[Cryptography] Current state of WPA2 security for IoT access ?

RB aoz.syn at gmail.com
Wed Apr 27 10:30:06 EDT 2016


On Tue, Apr 26, 2016 at 5:49 PM, Christian Huitema <huitema at huitema.net> wrote:
> There are two problems:
>
> 1) WPA2 is a pass-phrase based. Easy-to-memorize pass phrases created by and for humans can be cracked by a dictionary attacks.

To be precise, WPA[2]-Personal is passphrase based.

> For human friendly networks, the solution is to move away from WPA2 and use an 802.1X based solution. PEAP + MSCHAPv2 using a common identity and a common pass phrase would work just fine.

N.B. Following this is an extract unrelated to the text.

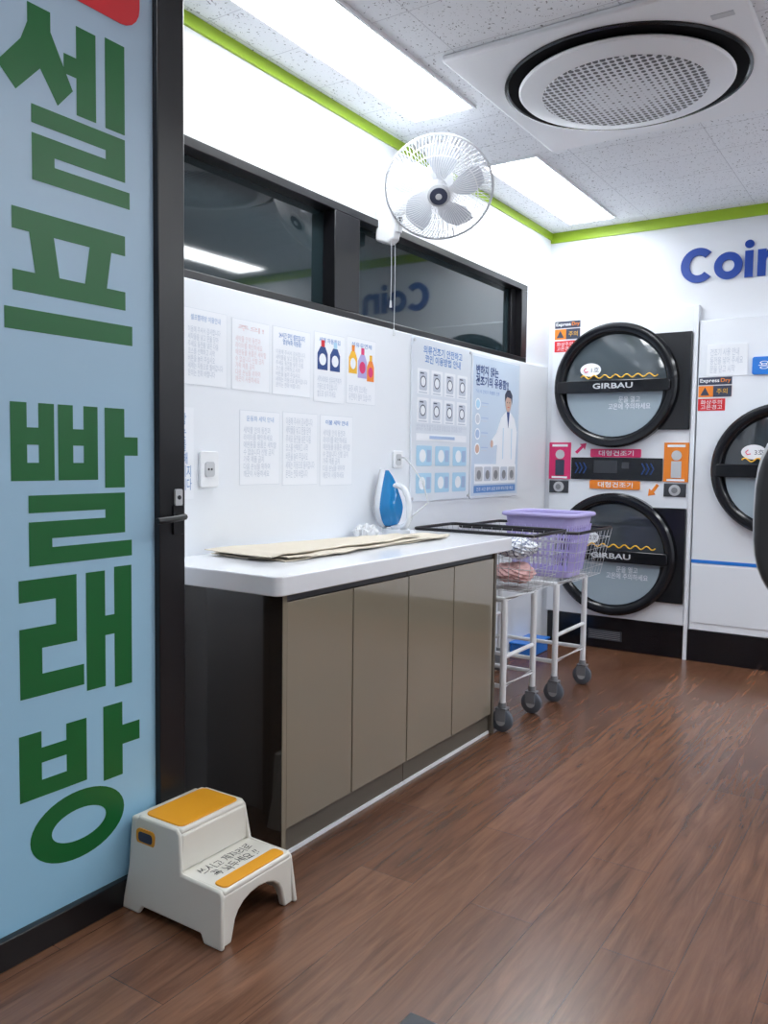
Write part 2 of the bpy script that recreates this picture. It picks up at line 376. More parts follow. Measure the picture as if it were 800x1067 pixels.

Perhaps you intended to espouse WPA[2]-Enterprise and to move away
from WPA2-PSK, not WPA2 in general?  WPA[2] is the state of the art as
far as 802.11 encryption is concerned, there's just a distinction on
the authentication mechanism and its susceptibility to specific
attacks.

Of course, if you provision all of your devices with a common identity
and passphrase, while physical compromise may not reveal the network
key, you've just made yourself a hard problem of revoking compromised
credentials and evicting an intruder from your network.
Administrative overhead now or administrative overhead later.